Забудемся и да будет жалок тот, кто всё предвидит.
Так что и Онегину разрешено еще немного побыть Пушкиным. В конце концов, разве не он одно из воплощений поэта-творца? Ну да, не самых лучших его качеств, но все же воплощение. Вот пусть и поживут вдвоем в одном теле. Говорят, все творцы немного шизоиды.
Однако у них проблема. Они, изволите ли видеть, больше не могут переплывать речку. Зима. Замерзла речка. Бедняги Приходится с утра видимо, из-за тоскующей своей лени садиться в ванну со льдом.

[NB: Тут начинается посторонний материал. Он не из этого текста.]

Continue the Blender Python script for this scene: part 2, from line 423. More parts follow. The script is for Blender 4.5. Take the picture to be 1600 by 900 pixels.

Онегину. В ванну. Со льдом Вот уж воистину лень так лень это вам не напряженное чтение записочек в петербургской постеле в полдень.
Потом шизоидный бильярд с собой (бильярду-то кто и когда Онегина учил?..) и приезжает Ленский. (Похоже, реальный Александр Сергеевич у себя в Михайловском извлекал Ленского прямиком из собственного отрочества. Не обедать же одному!)
***
Итак, автор дал героине несколько месяцев паузы, чтобы любовь ее в одиночестве окрепла. А герою несколько месяцев святой жизни. Последнее точно напрасно. Ибо предстоит сыграть ему роль отнюдь не святого, а, напротив, мелочного, злобного и неумного светского хлыща. И тут уже будет не до наших «штрафных очков» сам автор попросту удалит его из игры волевым решением. Да, снова отступив от своего же правила не вмешиваться. Иначе действие романа встало бы. Так что на именинах у Татьяны придется автору вытащить на свет того, петербургского Евгения. (Александр Сергеевич, так который же из Онегиных настоящий? « Знаком он вам? И да и нет».)